Enunciados de questões e informações de concursos
Based on your interpretation of the following text, determine whether the statement is right or wrong.
Text 1
(From The Economist print edition, March 31st-April 6th 2012)
Excerpts from:
The World Bank
Hats off to Ngozi
A golden opportunity for the rest of the world to show Barack Obama the meaning of meritocracy
Mar 31st 2012 | from the print edition
WHEN economists from the World Bank visit poor countries to dispense cash and advice, they routinely tell governments to reject cronyism and fill each important job with the best candidate available.

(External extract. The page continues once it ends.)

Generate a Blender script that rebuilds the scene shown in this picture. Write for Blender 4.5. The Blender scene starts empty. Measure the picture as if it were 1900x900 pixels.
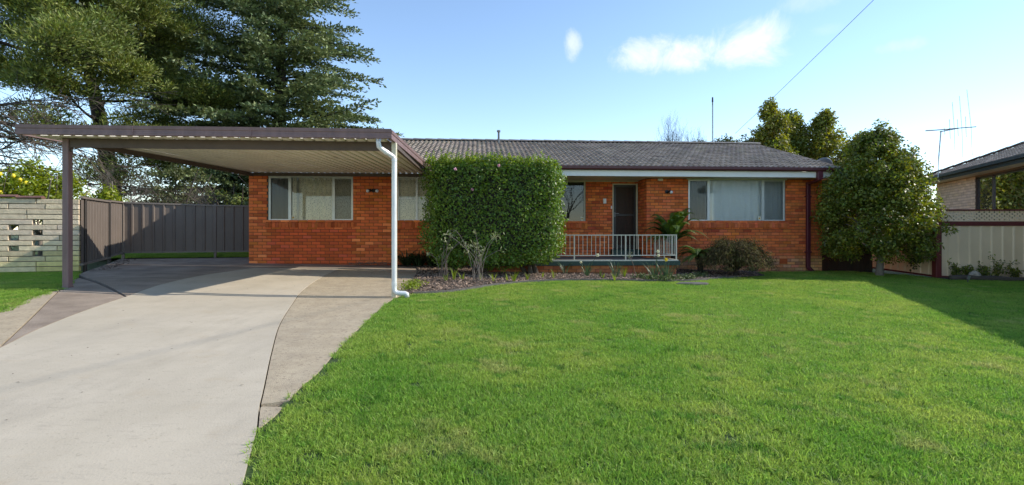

It is good advice. The World Bank should take it. In appointing its next president, the bank’s board should reject the nominee of its most influential shareholder, America, and pick Nigeria’s Ngozi Okonjo-Iweala.
The World Bank is the world’s premier development institution. Its boss needs experience in government, in economics and in finance (it is a bank, after all). He or she should have a broad record in development, too. Ms Okonjo-Iweala has all these attributes, and Colombia’s José Antonio Ocampo has a couple. By contrast Jim Yong Kim, the American publichealth professor whom Barack Obama wants to impose on the bank, has at most one.
Ms Okonjo-Iweala is in her second stint as Nigeria’s finance minister. She has not broken Nigeria’s culture of corruption—an Augean task—but she has sobered up its public finances and injected a measure of transparency.
She led the Paris Club negotiations to reschedule her country’s debt and earned rave reviews as managing director of the World Bank in 2007-11. Hers is the CV of a formidable public economist.
Mr Ocampo was also finance minister, though his time in office, 1996-98, saw the budget deficit balloon. He ran the mildly statist UN Economic Commission for Latin America and the Caribbean. His is the CV of the international bureaucrat.
Mr Kim, the head of a university in New England, has done a lot of good things in his life, but the closest he has come to running a global body was as head of HIV/AIDS at the World Health Organisation—not a post requiring tough choices between, say, infrastructure, health and education. He pioneered trials of aid programmes before they became fashionable and set up an outfit called Partners in Health which does fine work in Haiti and Peru. But this is a charity, not a development bank. Had Mr Obama not nominated him, he would be on no one’s shortlist to lead the World Bank. (Indeed he is a far worse example of Western arrogance than Christine Lagarde, whom the Europeans shoehorned into the IMF job last year: the French finance minister plainly had the CV for the job.)
According to the text, when economists from the World Bank visit poor countries
Item 4 - they never suggest anything.